* [Task description] Reproduce only this span: the line containing "Build this scene", the line containing "COL = scene.collection", and every line between them, all exactly as given.

* [Given data]
== == ==

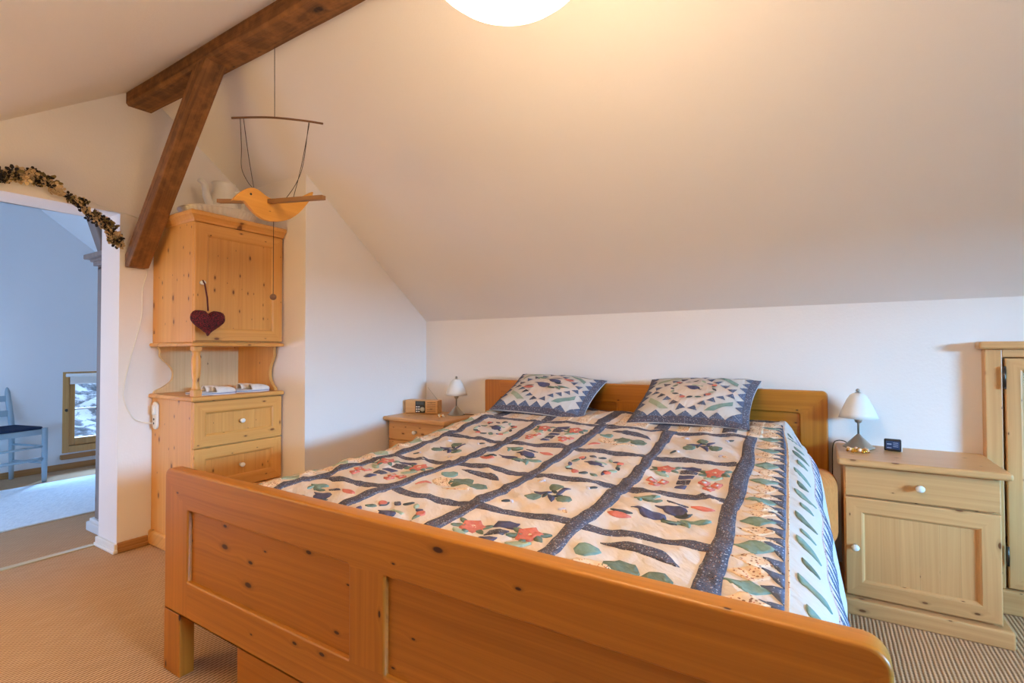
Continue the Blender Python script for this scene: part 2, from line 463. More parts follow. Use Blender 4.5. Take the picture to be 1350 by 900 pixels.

== == ==

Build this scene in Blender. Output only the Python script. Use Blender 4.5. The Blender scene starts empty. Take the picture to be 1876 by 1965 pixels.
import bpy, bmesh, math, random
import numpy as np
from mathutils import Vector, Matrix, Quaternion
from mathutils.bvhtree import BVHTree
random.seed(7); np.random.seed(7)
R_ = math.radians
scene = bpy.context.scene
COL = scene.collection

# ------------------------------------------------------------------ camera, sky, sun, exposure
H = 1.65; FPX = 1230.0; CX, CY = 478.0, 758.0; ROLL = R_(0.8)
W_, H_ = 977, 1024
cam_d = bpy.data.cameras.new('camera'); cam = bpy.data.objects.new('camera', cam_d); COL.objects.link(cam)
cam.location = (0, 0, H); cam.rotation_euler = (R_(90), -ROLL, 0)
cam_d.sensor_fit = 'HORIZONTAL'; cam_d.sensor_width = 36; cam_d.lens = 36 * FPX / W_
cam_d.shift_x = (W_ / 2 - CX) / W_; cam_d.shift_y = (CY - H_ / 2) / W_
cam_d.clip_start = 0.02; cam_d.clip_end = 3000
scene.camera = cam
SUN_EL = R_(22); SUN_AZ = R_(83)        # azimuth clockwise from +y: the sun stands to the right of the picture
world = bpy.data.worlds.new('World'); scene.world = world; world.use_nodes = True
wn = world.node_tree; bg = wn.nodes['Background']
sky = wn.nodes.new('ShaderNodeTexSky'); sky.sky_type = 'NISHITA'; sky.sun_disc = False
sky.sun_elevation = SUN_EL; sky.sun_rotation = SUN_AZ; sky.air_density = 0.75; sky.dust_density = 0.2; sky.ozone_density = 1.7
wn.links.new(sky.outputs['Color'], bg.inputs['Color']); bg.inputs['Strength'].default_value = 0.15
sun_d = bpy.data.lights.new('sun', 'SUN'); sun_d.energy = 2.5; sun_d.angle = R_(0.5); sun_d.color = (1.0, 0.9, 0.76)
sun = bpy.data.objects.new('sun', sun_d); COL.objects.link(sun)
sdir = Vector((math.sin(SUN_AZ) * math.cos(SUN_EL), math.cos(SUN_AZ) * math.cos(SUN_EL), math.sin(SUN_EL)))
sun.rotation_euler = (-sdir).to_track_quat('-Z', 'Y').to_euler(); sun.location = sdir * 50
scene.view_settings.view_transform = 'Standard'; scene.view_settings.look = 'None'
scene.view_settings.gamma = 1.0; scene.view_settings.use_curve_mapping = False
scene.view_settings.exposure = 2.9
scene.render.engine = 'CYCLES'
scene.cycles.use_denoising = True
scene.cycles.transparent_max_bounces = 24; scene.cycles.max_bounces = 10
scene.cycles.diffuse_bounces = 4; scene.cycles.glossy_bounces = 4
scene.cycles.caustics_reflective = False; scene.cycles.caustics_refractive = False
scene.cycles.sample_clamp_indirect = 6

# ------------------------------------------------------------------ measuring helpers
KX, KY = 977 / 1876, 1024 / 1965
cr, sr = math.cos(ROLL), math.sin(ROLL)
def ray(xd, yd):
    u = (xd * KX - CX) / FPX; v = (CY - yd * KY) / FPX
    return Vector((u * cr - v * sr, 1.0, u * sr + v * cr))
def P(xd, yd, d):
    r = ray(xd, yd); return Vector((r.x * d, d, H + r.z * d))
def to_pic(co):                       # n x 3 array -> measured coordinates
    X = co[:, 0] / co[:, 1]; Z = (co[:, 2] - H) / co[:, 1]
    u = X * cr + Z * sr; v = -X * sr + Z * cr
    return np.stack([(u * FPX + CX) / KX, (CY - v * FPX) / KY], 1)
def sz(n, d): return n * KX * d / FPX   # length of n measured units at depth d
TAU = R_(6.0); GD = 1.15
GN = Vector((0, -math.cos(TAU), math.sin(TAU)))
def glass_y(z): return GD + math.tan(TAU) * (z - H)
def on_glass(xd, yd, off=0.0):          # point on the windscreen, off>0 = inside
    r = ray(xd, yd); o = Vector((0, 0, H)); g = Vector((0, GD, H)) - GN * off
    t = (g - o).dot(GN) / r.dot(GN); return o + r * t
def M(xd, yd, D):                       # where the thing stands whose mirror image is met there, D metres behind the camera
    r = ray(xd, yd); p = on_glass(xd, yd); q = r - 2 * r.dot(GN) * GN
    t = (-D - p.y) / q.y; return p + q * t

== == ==

* [Full output]
Build this scene in Blender. Output only the Python script. Use Blender 4.5. The Blender scene starts empty. Take the picture to be 1876 by 1965 pixels.
import bpy, bmesh, math, random
import numpy as np
from mathutils import Vector, Matrix, Quaternion
from mathutils.bvhtree import BVHTree
random.seed(7); np.random.seed(7)
R_ = math.radians
scene = bpy.context.scene
COL = scene.collection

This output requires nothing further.